Ada perbedaan yang menonjol dalam tata cara beribadah. Kita ambil contoh misalnya dalam tata cara pengurusan jenazah (tazhijul mayyit). Secara garis besarnya tata cara pengurusan jenazah sudah disepakati oleh keduanya berdasarkan aturan hadits ada 4 macam kewajiban, yakni memandikan, mengkafani, menyolatkan dan menguburkan. Dari keempat kewajiban ini ada perbedaan teknis pelaksanaannya, namun secara prinsip sama. Misalnya dalam cara memandikan jenazah apakah ada aturan khusus mengenai status gender pelaksana dalam memandikan. Jika mayat laki-laki dimandikan oleh kaum adam, dan jika mayat perempuan dimandikan oleh kaum hawa. Lalu pada permulaannya apakah diawali dengan mewudukan dan diakhiri dengan mewudukan lagi, atau mewudukan cukup di awal atau di akhir saja. Dalam aturan menyolatkan ada perbedaan dalam urusan usholli saja, dan cara mengkafani pada prinsipnya tidak ada perbedaan. Sedangkan dalam tata cara menguburkan ada sedikit perbedaan dalam hal mengumandangkan azan pada saat mayat diturunkan ke liang lahat.
Perbedaan yang menonjol terjadi pada penyelenggaraan upacara ritual pasca kematian. Kelompok NU biasa melakukan ritual yang disebut dengan upacara tiga hari (tiluna), tujuh hari (tujuhna), empat puluh hari (matang puluh), seratus hari (natus), seribu hari (newu) dan seterusnya. Sedangkan di kelompok Muhammadiyah praktek ini tidak ditemukan. Bagi pihak yang melaksanakan ritual ini mereka beralasan bahwa ada salah satu hadits yang menerangkan bahwa keadaan orang yang berada di alam barzah itu ibarat orang yang hampir tenggelam dalam air dan sedang meminta pertolongan. Adapun pertolongan yang dapat diberikan oleh orang yang berada di alam dunia ini tiada lain melalui ritual dan doa. Adapun golongan Muhammadiyah beralasan bahwa setiap individu telah memilih dan membawa amalnya masing-masing dan tidak ada hubungan sama sekali antara amal seseorang dengan yang lainnya, jadi tidak perlu diadakan ritual kematian.

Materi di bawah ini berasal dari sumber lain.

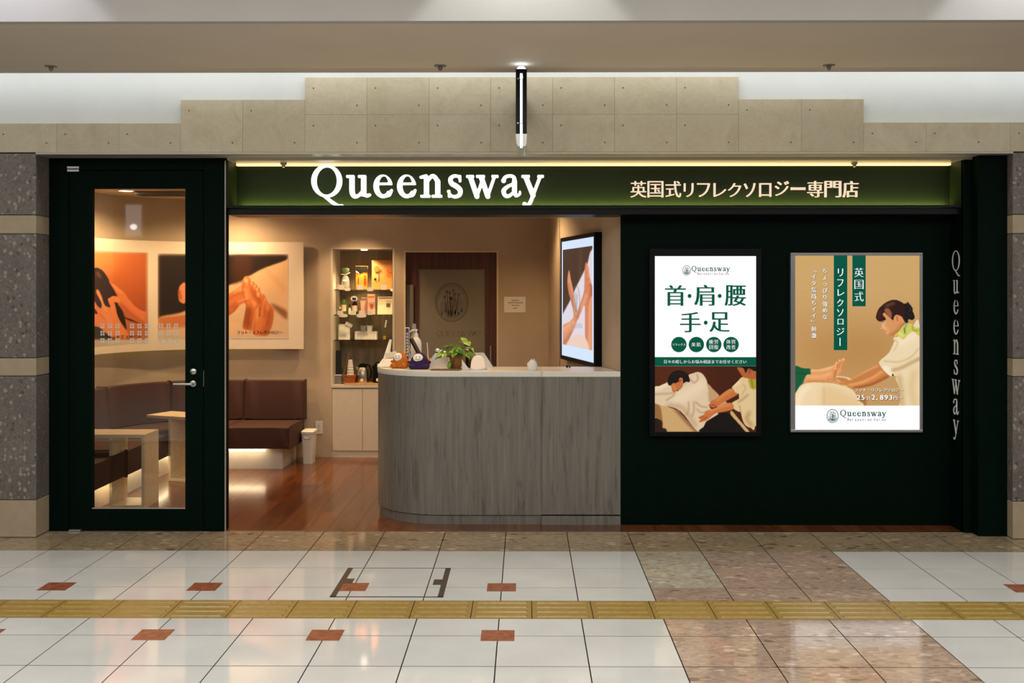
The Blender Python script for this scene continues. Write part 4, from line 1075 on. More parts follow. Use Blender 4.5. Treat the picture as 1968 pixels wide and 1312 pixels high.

Di sisi lain golongan Muhammadiyah tidak memiliki konsep tentang tata cara penyelenggaraan selamatan acara mencukur bayi yang baru lahir. Sedangkan kelompok NU mempunyai ritual yang cukup unik pada acara cukuran bayi, yakni dengan cara dibacakan kitab al-Barjanji dengan lirik lagu yang khas. Dan masih banyak ritual lainnya yang menjadi tarik ulur wacana yang mengarah pada ujian toleransi (tasamuh).
2. Kesenian
Berbicara masalah kesenian dalam Islam menjurus pada persoalan yang cukup tabu. Pasalnya ada penyempitan interpretasi, sebab kesenian lebih diasosiasikan sebagai seni suara atau musik. Terutama masalah musik di kalangan para ulama cenderung memberi hukum haram. Namun demikian perlu disadari bahwa kesenian dalam arti luas dalam Islam memiliki banyak khazanah seni yang sangat menakjubkan. Di antaranya seni arsitek, seni qiroat, dan seni kaligrafi.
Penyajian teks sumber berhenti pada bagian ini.